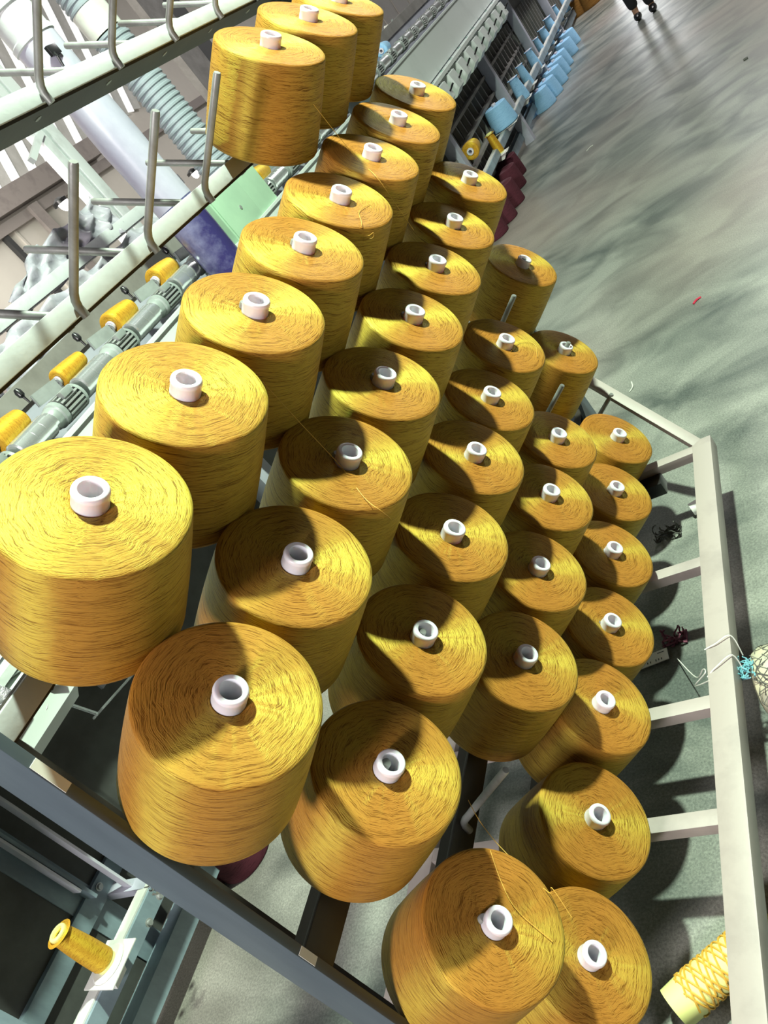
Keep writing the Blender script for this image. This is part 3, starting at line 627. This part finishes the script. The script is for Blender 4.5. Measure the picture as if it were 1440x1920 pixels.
for k in range(8):
    s = 19.5 + 1.7 * k
    b = MB((-9.9, 22, -1.5)); b.lathe((-9.68, s, 0.1 + 0.02 * k), (1, 0, 0), [(0.03, 0.1), (0.14, 0.1), (0.14, 0), (0.16, 0), (0.16, -0.05)], 20); b.build('roller', M['white'], hb)
    b = MB((-9.9, 22, -1.5)); b.beam((-9.62, s + 0.3, 0.0), (-9.62, s + 0.9, 0.35), 0.08, 0.16, bev=0.01); b.build('lever_arm', M['motor'], hb)
b = MB((-9.9, 22, -1.5)); b.lathe((-9.6, 26.8, -0.1), (1, 0, 0), [(0, 0.1), (0.12, 0.1), (0.12, 0)], 18); b.build('stop_button', M['red'], hb)
for i, (px, py, X_) in enumerate([(120, 382, -25), (33, 615, -25), (365, 325, -20)]):
    q = at(px, py, 'x', X_); r = root('wall_lamp', q, ['bright lamp glowing in front of the cream wall', 'small bright lamp seen under the rear mint rail', 'small lamp glinting behind the second short peg'][i], 'lamp')
    sz = (0.32, 0.30, 0.22)[i]
    b = MB(q); b.lathe((q[0], q[1], q[2]), (1, -0.2, 0), [(0, sz * .4), (sz * 0.6, sz * .3), (sz, 0), (sz * 0.6, -sz * .2), (0, -sz * .3)], 20); b.build('bulb', M['lamp'], r)
    b = MB(q); b.lathe((q[0] - sz * .35, q[1], q[2] + sz * .2), (0, 0, 1), [(sz * 1.1, 0), (sz * 1.1, sz * .5), (sz * .3, sz * .9), (0, sz * .9)], 20); b.build('housing', M['black'], r)
# foil-wrapped pipe at the left edge
b = MB((-8.2, 3.5, -2.4)); b.lathe((-8.35, 2.7, -2.32), (0.0, 1.0, 0.05), [(0.0, 0), (0.24, 0), (0.27, 0.3), (0.25, 0.6), (0.25, 1.15), (0.0, 1.16)], 32)
fo = b.build('foil_wrapped_pipe', M['foil']); tag(fo, 'shiny crumpled aluminium foil wrapped pipe at the left edge below the cones', 'pipe')

# ================================================================== SMALL THINGS
# cone lying on the floor, wound with loose net of yarn
q0, q1 = at(1292, 1868, 'z', FLOOR + 0.22), at(1400, 1770, 'z', FLOOR + 0.22)
ax = Vector(q1) - Vector(q0); axn = ax.normalized()
lt = root('lying_tube', q0, 'nearly empty pale yarn tube lying on the floor under the right rail', 'yarn tube')
b = MB(q0); b.lathe(q0, axn, [(0.15, -0.14), (0.155, 0.0), (0.13, 0.85), (0.125, 0.85), (0.14, 0.0), (0.135, -0.14), (0.15, -0.14)], 40); b.build('tube', M['tube_y'], lt)
b = MB(q0); sd = axn.cross(Vector((0, 0, 1))).normalized(); up = sd.cross(axn)
for h in range(6):
    for sg in (1, -1):
        pts = []
        for k in range(60):
            t = k / 59; a = sg * t * 2 * PI * 2.4 + h * 1.05 + 0.25 * math.sin(9 * t + h * 2 + sg); r = 0.160 - 0.02 * t
            pts.append(tuple(Vector(q0) + axn * (0.0 + 0.78 * t) + (sd * math.cos(a) + up * math.sin(a)) * r))
        b.tube(pts, 0.008, 5)
b.build('yarn_remnant', M['gthread'], lt)
# caster wheel at the right edge, wrapped in threads, belongs to the rack's swivel stem
cw = root('caster_wheel', (-1.72, 5.0, FLOOR), 'yellowed nylon caster wheel tangled with threads beside the right base rail', 'wheel')
WC = (-1.885, 5.08, FLOOR + 0.36)
b = MB((-1.72, 5.0, FLOOR)); b.lathe((WC[0] - 0.14, WC[1], WC[2]), (1, 0, 0), [(0.05, 0.0), (0.25, 0.0), (0.32, 0.03), (0.36, 0.10), (0.36, 0.22), (0.32, 0.29), (0.25, 0.32), (0.05, 0.32)], 48); b.build('wheel', M['nylon'], cw)
b = MB((-1.72, 5.0, FLOOR)); b.box(WC[0] + 0.2, WC[0] + 0.26, WC[1] - 0.09, WC[1] + 0.09, WC[2] - 0.06, WC[2] + 0.42, bev=0.01); b.build('fork', M['motor'], cw)
b = MB((-1.72, 5.0, FLOOR))
for k in range(26):
    a0 = random.uniform(0, 6.3); r = 0.365; pts = []
    for j in range(9):
        a = a0 + j * 0.25 * random.choice((1, 1, -1)); pts.append((WC[0] + random.uniform(-0.10, 0.12), WC[1] + r * math.cos(a), WC[2] + r * math.sin(a)))
    b.tube(pts, 0.004, 4)
b.build('thread_wrap', M['fluff'], cw)
def fuzz(name, c, rad, n, mat, lab, cat='thread', th=0.006, flat=0.35):
    b = MB(c)
    for k in range(n):
        p = Vector((random.uniform(-1, 1), random.uniform(-1, 1), random.uniform(0, 1) * flat)); pts = []
        d = Vector((random.uniform(-1, 1), random.uniform(-1, 1), 0)).normalized()
        for j in range(7):
            pts.append((c[0] + p.x * rad[0], c[1] + p.y * rad[1], c[2] + max(0.012, abs(p.z) * rad[0])))
            d = (d + Vector((random.uniform(-.9, .9), random.uniform(-.9, .9), random.uniform(-.5, .5)))).normalized(); p += d * 0.28
            p.x = max(-1, min(1, p.x)); p.y = max(-1, min(1, p.y))
        b.tube(pts, th, 4)
    o = b.build(name, M[mat]); tag(o, lab, cat); return o
fuzz('thread_clump', at(1255, 1004, 'z', FLOOR), (0.16, 0.10), 34, 'fluff', 'dark green-black clump of waste thread on the floor', th=0.008)
fuzz('thread_clump', at(1268, 1200, 'z', FLOOR), (0.13, 0.09), 22, 'pthread', 'plum coloured tangle of waste yarn on the floor near the tag', th=0.012)
fuzz('thread_clump', (-2.02, 5.02, -5.8), (0.07, 0.10), 40, 'cyan', 'turquoise thread clump caught between the rail and the caster wheel', th=0.006, flat=0.8)
fuzz('thread_clump', at(300, 1662, 'z', -4.9), (0.10, 0.10), 16, 'fluff', 'black waste fluff below the near post by the low rail', th=0.008)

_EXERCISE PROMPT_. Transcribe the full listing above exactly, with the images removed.

_OUTPUT OF THE TASK_.
Keep writing the Blender script for this image. This is part 3, starting at line 627. This part finishes the script. The script is for Blender 4.5. Measure the picture as if it were 1440x1920 pixels.
for k in range(8):
    s = 19.5 + 1.7 * k
    b = MB((-9.9, 22, -1.5)); b.lathe((-9.68, s, 0.1 + 0.02 * k), (1, 0, 0), [(0.03, 0.1), (0.14, 0.1), (0.14, 0), (0.16, 0), (0.16, -0.05)], 20); b.build('roller', M['white'], hb)
    b = MB((-9.9, 22, -1.5)); b.beam((-9.62, s + 0.3, 0.0), (-9.62, s + 0.9, 0.35), 0.08, 0.16, bev=0.01); b.build('lever_arm', M['motor'], hb)
b = MB((-9.9, 22, -1.5)); b.lathe((-9.6, 26.8, -0.1), (1, 0, 0), [(0, 0.1), (0.12, 0.1), (0.12, 0)], 18); b.build('stop_button', M['red'], hb)
for i, (px, py, X_) in enumerate([(120, 382, -25), (33, 615, -25), (365, 325, -20)]):
    q = at(px, py, 'x', X_); r = root('wall_lamp', q, ['bright lamp glowing in front of the cream wall', 'small bright lamp seen under the rear mint rail', 'small lamp glinting behind the second short peg'][i], 'lamp')
    sz = (0.32, 0.30, 0.22)[i]
    b = MB(q); b.lathe((q[0], q[1], q[2]), (1, -0.2, 0), [(0, sz * .4), (sz * 0.6, sz * .3), (sz, 0), (sz * 0.6, -sz * .2), (0, -sz * .3)], 20); b.build('bulb', M['lamp'], r)
    b = MB(q); b.lathe((q[0] - sz * .35, q[1], q[2] + sz * .2), (0, 0, 1), [(sz * 1.1, 0), (sz * 1.1, sz * .5), (sz * .3, sz * .9), (0, sz * .9)], 20); b.build('housing', M['black'], r)
# foil-wrapped pipe at the left edge
b = MB((-8.2, 3.5, -2.4)); b.lathe((-8.35, 2.7, -2.32), (0.0, 1.0, 0.05), [(0.0, 0), (0.24, 0), (0.27, 0.3), (0.25, 0.6), (0.25, 1.15), (0.0, 1.16)], 32)
fo = b.build('foil_wrapped_pipe', M['foil']); tag(fo, 'shiny crumpled aluminium foil wrapped pipe at the left edge below the cones', 'pipe')

# ================================================================== SMALL THINGS
# cone lying on the floor, wound with loose net of yarn
q0, q1 = at(1292, 1868, 'z', FLOOR + 0.22), at(1400, 1770, 'z', FLOOR + 0.22)
ax = Vector(q1) - Vector(q0); axn = ax.normalized()
lt = root('lying_tube', q0, 'nearly empty pale yarn tube lying on the floor under the right rail', 'yarn tube')
b = MB(q0); b.lathe(q0, axn, [(0.15, -0.14), (0.155, 0.0), (0.13, 0.85), (0.125, 0.85), (0.14, 0.0), (0.135, -0.14), (0.15, -0.14)], 40); b.build('tube', M['tube_y'], lt)
b = MB(q0); sd = axn.cross(Vector((0, 0, 1))).normalized(); up = sd.cross(axn)
for h in range(6):
    for sg in (1, -1):
        pts = []
        for k in range(60):
            t = k / 59; a = sg * t * 2 * PI * 2.4 + h * 1.05 + 0.25 * math.sin(9 * t + h * 2 + sg); r = 0.160 - 0.02 * t
            pts.append(tuple(Vector(q0) + axn * (0.0 + 0.78 * t) + (sd * math.cos(a) + up * math.sin(a)) * r))
        b.tube(pts, 0.008, 5)
b.build('yarn_remnant', M['gthread'], lt)
# caster wheel at the right edge, wrapped in threads, belongs to the rack's swivel stem
cw = root('caster_wheel', (-1.72, 5.0, FLOOR), 'yellowed nylon caster wheel tangled with threads beside the right base rail', 'wheel')
WC = (-1.885, 5.08, FLOOR + 0.36)
b = MB((-1.72, 5.0, FLOOR)); b.lathe((WC[0] - 0.14, WC[1], WC[2]), (1, 0, 0), [(0.05, 0.0), (0.25, 0.0), (0.32, 0.03), (0.36, 0.10), (0.36, 0.22), (0.32, 0.29), (0.25, 0.32), (0.05, 0.32)], 48); b.build('wheel', M['nylon'], cw)
b = MB((-1.72, 5.0, FLOOR)); b.box(WC[0] + 0.2, WC[0] + 0.26, WC[1] - 0.09, WC[1] + 0.09, WC[2] - 0.06, WC[2] + 0.42, bev=0.01); b.build('fork', M['motor'], cw)
b = MB((-1.72, 5.0, FLOOR))
for k in range(26):
    a0 = random.uniform(0, 6.3); r = 0.365; pts = []
    for j in range(9):
        a = a0 + j * 0.25 * random.choice((1, 1, -1)); pts.append((WC[0] + random.uniform(-0.10, 0.12), WC[1] + r * math.cos(a), WC[2] + r * math.sin(a)))
    b.tube(pts, 0.004, 4)
b.build('thread_wrap', M['fluff'], cw)
def fuzz(name, c, rad, n, mat, lab, cat='thread', th=0.006, flat=0.35):
    b = MB(c)
    for k in range(n):
        p = Vector((random.uniform(-1, 1), random.uniform(-1, 1), random.uniform(0, 1) * flat)); pts = []
        d = Vector((random.uniform(-1, 1), random.uniform(-1, 1), 0)).normalized()
        for j in range(7):
            pts.append((c[0] + p.x * rad[0], c[1] + p.y * rad[1], c[2] + max(0.012, abs(p.z) * rad[0])))
            d = (d + Vector((random.uniform(-.9, .9), random.uniform(-.9, .9), random.uniform(-.5, .5)))).normalized(); p += d * 0.28
            p.x = max(-1, min(1, p.x)); p.y = max(-1, min(1, p.y))
        b.tube(pts, th, 4)
    o = b.build(name, M[mat]); tag(o, lab, cat); return o
fuzz('thread_clump', at(1255, 1004, 'z', FLOOR), (0.16, 0.10), 34, 'fluff', 'dark green-black clump of waste thread on the floor', th=0.008)
fuzz('thread_clump', at(1268, 1200, 'z', FLOOR), (0.13, 0.09), 22, 'pthread', 'plum coloured tangle of waste yarn on the floor near the tag', th=0.012)
fuzz('thread_clump', (-2.02, 5.02, -5.8), (0.07, 0.10), 40, 'cyan', 'turquoise thread clump caught between the rail and the caster wheel', th=0.006, flat=0.8)
fuzz('thread_clump', at(300, 1662, 'z', -4.9), (0.10, 0.10), 16, 'fluff', 'black waste fluff below the near post by the low rail', th=0.008)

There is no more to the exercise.